With the second season of Indian Summers, the colonial-era drama on Britain’s Channel 4, well underway, this is as good a time as any to review the show, which mixes excellent cinematography (it is set in the British summer capital of Shimla, but was shot in Malaysia’s Penang island) with a House of Cards-like plot about political machinations and unfettered ambitions. The series is not yet available in India.

Play
The trailer of the second season of ‘Indian Summers’.

The Jewel in the Crown it is not, and not merely because it is set in the 1930s, with the rumblings of the demise of the Empire still in the faint distance. Indian Summers is a more nuanced take on the depredations of colonialism refracted, primarily, through the characters of Ralph Whelan, Private Secretary to the Viceroy of India, and bureaucrat Aafrin Dalal, who quickly rises through the ranks of the Indian Civil Services. Henry Lloyd-Hughes and Nikesh Patel play the respective parts, both dreamy men who will give queer viewers plenty of material to base slash fiction on.

In fiction about the Raj, the reader’s knowledge of its history and eventual demise colours perceptions, varying from the nostalgic (as in Ruth Prawer Jhabvala’s Heat and Dust) to the ominous (EM Forster’s A Passage to India). Indian Summers, with its dainty tea parties and alcohol-fuelled soirees, can easily be mistaken for the former, until it bares its fangs and skeletons begin tumbling out of closets.

The series has enough drama to keep a Game of Thrones fan happy. Barely had it begun than an assassination attempt was made on Ralph, for whom Aafrin took the bullet (he survived, naturally). Mahatma Gandhi’s Congress party is blamed but the reason turns out to be more disturbingly personal. Native women impregnated by white men and illegitimate children born out of wedlock give the series a sinister, but realistic, twist.

Play
An introduction to the series.

Cynthia Coffin, played by the incomparable Julie Walters, is Ralph’s guide through the maelstrom. The series does not make their connection explicit (she is matriarch to his peculiar combination of a lost soul hiding beneath a steely veneer), but it is clear that she derives as much power from working the back channels for him as he does fronting her many menacing plots.

There are other strands: a British missionary runs a school for the “half-castes”, children of British men and Indian women as he battles a failing marriage and his “unChristian” attraction towards his Indian assistant; an Indian landowner is framed for a murder he did not commit; a young Indian woman is deeply attracted to the independence movement even as her brother works for the Raj.

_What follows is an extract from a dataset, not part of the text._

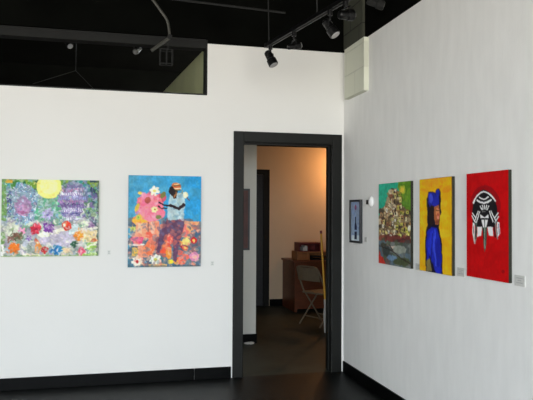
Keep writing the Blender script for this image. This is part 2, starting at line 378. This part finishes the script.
# table front and pots
p.flower(48, 232, 13, (190,205,110), (120,150,60)); p.ell(60, 256, 18, 10, (240,150,120)); p.poly([(42,262),(88,262),(80,288),(52,288)], (220,80,120)); p.ell(64, 290, 28, 4, (240,220,210)); p.ell(60, 270, 20, 8, (230,110,140))
p.rect(44, 300, 64, 340, (225,180,90)); p.rect(66, 292, 86, 336, (225,150,120)); p.ell(55, 315, 12, 16, (240,190,80)); p.ell(95, 315, 14, 22, (245,140,100)); p.flower(64, 350, 24, (248,222,205), (190,50,50), 7)
p.ell(110, 300, 18, 28, (235,120,80)); p.ell(120, 270, 18, 20, (215,120,100)); p.ell(105, 255, 12, 12, (235,100,80)); p.rect(130, 262, 150, 330, (135,85,90))
p.ell(165, 305, 22, 30, (235,85,60)); p.ell(158, 285, 14, 16, (250,120,70)); p.ell(178, 320, 12, 22, (245,140,60)); p.ell(185, 270, 16, 18, (225,90,80)); p.flower(130, 344, 24, (238,240,215), (190,190,90), 7); p.ell(185, 352, 10, 8, (225,200,60)); p.rect(106, 360, 170, 370, (215,170,110))
# right bits
p.poly([(222,205),(292,208),(285,222),(262,228),(255,268),(222,262)], (240,165,115)); p.ell(240, 240, 12, 24, (235,120,110)); p.ell(258, 232, 16, 10, (245,170,110)); p.dabs((p.X > 250) & (p.Y > 225) & (p.Y < 350), 40, 8, [(90,100,115),(110,95,105),(80,115,125),(150,110,110)], .8)
p.ell(242, 280, 16, 14, (235,205,120)); p.ell(270, 276, 12, 13, (190,40,45)); p.ell(270, 276, 5, 5, (240,190,90)); p.ell(228, 298, 9, 8, (170,50,60)); p.ell(238, 302, 10, 11, (200,70,45)); p.ell(238, 302, 4, 4, (245,200,90)); p.ell(222, 285, 9, 9, (225,170,90))
p.ell(222, 348, 20, 15, (235,90,70)); p.ell(240, 335, 16, 12, (235,110,95)); p.ell(205, 352, 9, 10, (215,150,60)); p.ell(272, 334, 18, 17, (205,130,165)); p.ell(272, 334, 9, 8, (225,160,185)); p.ell(220, 320, 10, 10, (225,100,90))
p.dabs((p.Y > 205), 260, 5, [(245,175,150),(235,140,115),(120,125,140),(150,120,125),(230,120,100),(95,120,135),(240,190,150)], .5)
# man
p.poly([(172,198),(234,195),(236,215),(216,290),(206,352),(194,350),(194,262),(180,246),(154,290),(144,322),(132,312),(146,240),(160,215)], (98,68,92))
p.dabs(p.pm([(172,198),(236,195),(232,240),(205,345),(196,345),(196,260),(150,290),(140,240)]), 50, 6, [(145,90,100),(95,72,100),(165,100,95),(95,90,120),(200,100,85)], .6)
p.poly([(180,110),(222,102),(238,125),(234,160),(232,198),(174,202),(172,160)], (165,190,195)); p.dabs(p.pm([(184,112),(222,108),(232,140),(228,195),(178,198)]), 45, 6, [(150,180,190),(185,200,200),(130,165,180),(170,190,180)], .6)
p.ell(193, 95, 17, 18, (42,36,38)); p.poly([(188,100),(206,100),(204,122),(194,124)], (50,40,40)); p.ell(204, 80, 19, 13, (200,120,70), 15); 
for k, c in enumerate([(90,110,60),(235,225,190),(200,80,50),(60,60,40),(235,210,160)]): p.line([(188+k*2, 84-k*4+6), (222-k, 92-k*6+2)], 2.6, c)
p.ell(188, 92, 8, 13, (40,34,36)); p.line([(204,102),(198,118)], 5, (150,100,60))
p.line([(232,146),(214,160),(182,149)], 11, (45,34,38)); p.line([(185,150),(160,147),(140,138)], 6, (45,34,38)); p.line([(170,158),(150,160),(138,150)], 4, (50,40,40))
p.ell(238, 110, 9, 12, (225,225,185)); p.line([(228,96),(226,106)], 4, (150,140,80)); p.line([(244,122),(252,132)], 5, (90,90,110)); p.line([(240,100),(246,112)], 3, (200,200,150))
p.rect(30, 364, 297, 372, (60,90,100), .5); p.grain(.14, 60)
canvas('blue painting of a man in a striped cap beside a pink bouquet', p, .605, .764, (-1.6025, 0, 1.3465), 'back', M['edgeb'], GB)

# --- village painting
p = Pic(131, 240, 80, 76, 347, 362, 105, 120, (46,148,120)); p.warp(2.2, 26)
p.dabs(p.X < 195, 40, 14, [(45,160,135),(30,140,115),(60,165,130)], .5); p.rect(200, 60, 245, 210, (88,128,38)); p.dabs((p.X > 202) & (p.Y < 200), 40, 9, [(72,112,32),(110,140,42),(88,128,50)], .6)
p.ell(214, 104, 12, 14, (150,160,50)); p.ell(214, 104, 7, 9, (190,170,60))
hill = [(178,100),(197,98),(203,120),(207,142),(215,160),(245,180),(245,270),(130,262),(130,190),(142,163),(156,150),(164,129),(170,112)]
hm = p.poly(hill, (112,98,72)); p.dabs(hm, 130, 7, [(70,60,50),(150,135,105),(190,175,145),(90,75,55),(60,50,45),(130,120,80)], .85, 1.3)
for _ in range(110):
    ys, xs = np.nonzero(hm); k = RNG.randint(len(xs)); x, y = p.X[ys[k], xs[k]], p.Y[ys[k], xs[k]]; w = 5+6*RNG.rand(); h = 7+11*RNG.rand()
    c = [(205,190,160),(170,150,115),(200,185,120),(150,125,95),(215,205,185),(120,80,60)][RNG.randint(6)] if x < 192 else [(175,170,80),(200,190,110),(140,145,60),(150,120,80),(205,195,150)][RNG.randint(5)]
    p.rect(x+w*.8, y, x+w*1.35, y+h, (60,48,38)); p.rect(x, y, x+w, y+h, c); p.poly([(x-1, y), (x+w+1, y), (x+w/2, y-4)], [(120,60,45),(90,70,55),(150,110,70)][RNG.randint(3)]); p.rect(x+w*.3, y+h*.35, x+w*.6, y+h*.7, (40,32,30))
p.dabs(p.pm([(130,255),(245,262),(245,282),(130,274)]), 60, 7, [(110,55,50),(90,50,45),(130,75,60),(75,45,45)], .9)
low = p.pm([(130,272),(245,280),(245,364),(130,350)]); p.fill(low, (100,104,102)); p.dabs(low, 60, 10, [(60,65,62),(110,115,110),(75,95,110),(70,80,60),(95,80,75)], .7)
p.poly([(132,302),(142,322),(160,352),(130,352)], (165,48,40)); p.ell(160, 305, 14, 16, (55,62,60)); p.poly([(176,290),(196,288),(196,312),(182,306)], (175,160,145)); p.ell(178, 328, 18, 9, (95,120,145)); p.ell(205, 300, 22, 13, (130,135,125)); p.ell(212, 340, 28, 14, (66,74,52)); p.line([(130,288),(170,300),(205,325),(240,345)], 3.5, (45,38,35)); p.line([(170,286),(184,305)], 3, (60,45,40)); p.ell(150, 285, 12, 6, (60,60,50))
p.ell(236, 230, 5, 10, (215,205,180)); p.grain(.16, 50)
canvas('painting of stacked hillside houses under a teal and green sky', p, .544, .612, (0, -1.094, 1.3425), 'right', M['edge'], GR)

# --- woman in blue on yellow
p = Pic(27, 119, 56, 51, 313, 329, 80, 120, (214,154,16)); p.warp(1.2, 22)
p.dabs(p.Y < 400, 70, 13, [(222,164,20),(206,142,12),(226,172,32),(214,150,16)], .6); p.dabs(p.Y < 95, 16, 10, [(215,120,30),(225,140,30)], .5)
O = (20,16,34)
p.poly([(50,110),(54,92),(66,92),(74,96),(78,84),(86,84),(90,98),(88,130),(90,150),(84,192),(88,215),(93,240),(94,327),(47,320),(44,250),(46,205),(52,185),(50,150)], O)
p.ell(66, 118, 12, 24, (28,36,135)); p.ell(60, 104, 7, 10, (34,42,150)); p.ell(81, 97, 6, 11, (28,36,135)); p.poly([(60,118),(84,100),(84,128),(70,138)], (30,38,150)); p.ell(62, 112, 5, 14, (70,85,200), a=.6)
p.poly([(70,136),(84,130),(87,152),(89,160),(86,168),(84,184),(74,186),(70,165)], (150,86,52)); p.ell(80, 150, 5, 12, (190,120,75)); p.ell(82, 166, 4, 5, (200,120,100)); p.ell(78, 178, 5, 5, (120,60,40)); p.line([(76,146),(84,146)], 2, (40,25,20)); p.ell(82, 158, 4, 4, (170,80,60))
p.poly([(60,130),(70,132),(70,182),(60,190),(55,160)], (34,24,26)); p.poly([(50,205),(62,192),(80,196),(86,225),(90,250),(91,324),(76,322),(66,290),(58,312),(50,300),(48,250)], (26,36,155))
p.ell(62, 235, 8, 34, (36,50,180), 5, a=.8); p.ell(82, 265, 7, 40, (22,28,130), a=.8); p.line([(74,200),(70,250),(76,300)], 4, (48,66,190)); p.line([(66,210),(62,280)], 2.5, (22,28,120)); p.poly([(48,285),(58,280),(64,316),(48,318)], (110,100,60)); p.line([(58,275),(68,322)], 3, O)
p.rect(117, 40, 123, 335, (150,110,20), .7); p.grain(.1, 40)
canvas('yellow painting of a woman in a blue robe and headwrap', p, .422, .61, (0, -1.708, 1.345), 'right', M['edge'], GR)

# --- mask on red
p = Pic(-2, 260, -37, -60, 590, 631, 110, 165, (166, 2, 6)); p.warp(1.5, 30)
p.dabs(p.Y < 900, 60, 34, [(172,3,7),(158,2,5),(166,5,8)], .5)
K, W_, G = (20,18,22), (222,222,220), (72,92,82)
p.ell(118, 165, 96, 130, (120,4,14), a=.75)
p.poly([(36,205),(44,140),(66,95),(92,70),(112,60),(134,68),(162,92),(186,135),(198,200),(196,260),(170,292),(70,292),(40,262)], K)
p.line([(45,138),(62,108),(85,84),(112,72),(140,82),(165,104),(184,132)], 9, W_); p.line([(52,128),(46,142)], 10, W_)
p.line([(85,108),(98,117),(113,120),(128,116),(141,106)], 8, W_); p.line([(70,126),(90,138),(113,143),(138,137),(158,124)], 11, W_)
for a_, b_ in (((90,162),(101,184)), ((103,158),(108,182)), ((116,157),(117,180)), ((130,157),(126,182)), ((145,161),(134,184))): p.line([a_, b_], 6, W_)
p.line([(103,196),(124,196)], 4, (140,140,138))
for q in ([(38,204),(62,236)], [(36,222),(58,262)], [(86,196),(66,262)], [(76,194),(56,250)], [(148,194),(172,262)], [(158,192),(184,250)], [(200,204),(178,236)], [(202,226),(180,264)]): p.line(q, 6.5, W_)
p.poly([(90,212),(118,232),(142,212),(144,236),(90,236)], W_); p.line([(96,240),(140,240)], 4, K); p.poly([(98,246),(138,246),(128,294),(108,294)], W_); p.line([(118,238),(118,296)], 5, (60,70,66))
p.poly([(72,290),(102,288),(96,342),(70,352)], W_); p.poly([(136,288),(168,290),(170,346),(144,342)], (205,205,205)); p.poly([(40,262),(54,268),(52,360),(38,330)], W_); p.poly([(192,258),(208,262),(212,330),(198,352)], (200,204,215))
p.line([(46,280),(46,350)], 3, K); p.line([(203,270),(206,335)], 3.5, (50,50,80)); p.line([(42,330),(54,388)], 8, (170,175,170)); p.line([(184,262),(196,362)], 8, (110,122,118)); p.line([(64,270),(60,366)], 12, G); p.line([(174,262),(182,350)], 8, K); p.line([(64,276),(62,350)], 4, K); p.line([(60,366),(56,392)], 6, (150,120,115))
p.poly([(102,292),(134,292),(130,360),(124,425),(119,448),(114,420),(108,350)], (54,74,62)); p.line([(118,296),(120,420)], 3.5, (140,155,142)); p.line([(110,300),(112,360)], 4, K); p.line([(128,300),(124,370)], 3, K)
p.ell(228, 560, 10, 10, (110,3,10), a=.7); p.grain(.06, 40)
canvas('red painting of a black and white patterned mask', p, .406, .597, (0, -2.287, 1.3555), 'right', M['edge'], GR)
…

Given its theme, it would have been easy for Indian Summers to isolate its characters into clear territories of black and white. Thankfully, it does no such thing. Ralph may be an unmitigated villain at work but is a devoted brother to Alice (Jemima West) who has escaped her marriage to spend the summer in Shimla. Her brief intense love affair with Aafrin has all the markers of a forbidden liaison, but the series presents even its darkness with an understated elegance, as if the bleeding of boundaries is only natural when outsiders settle as a population’s rulers.

Play
A clip from season 1, episode 6.

By the end of the first season, both Ralph and Aafrin had cemented their positions, but it is Aafrin’s arc that is the more interesting. Torn between his ambitions and the love of his country, his dilemma is guided less by ideology than circumstance, but its effects are no less noble. By the second season, he is already committed to taking down the Empire by working from within and passing secrets to the revolutionaries.

So why watch Indian Summers? Part of the worry about any such series is the question of viewpoint. There is the danger that even when the series is showing the good side of the white man-gone-native, it is presenting only his story and bolstering his credentials. Indian Summers is better than that, never judging, never eulogising, even as it makes clear how wrong and morally vacant the whole enterprise called the white man’s burden was.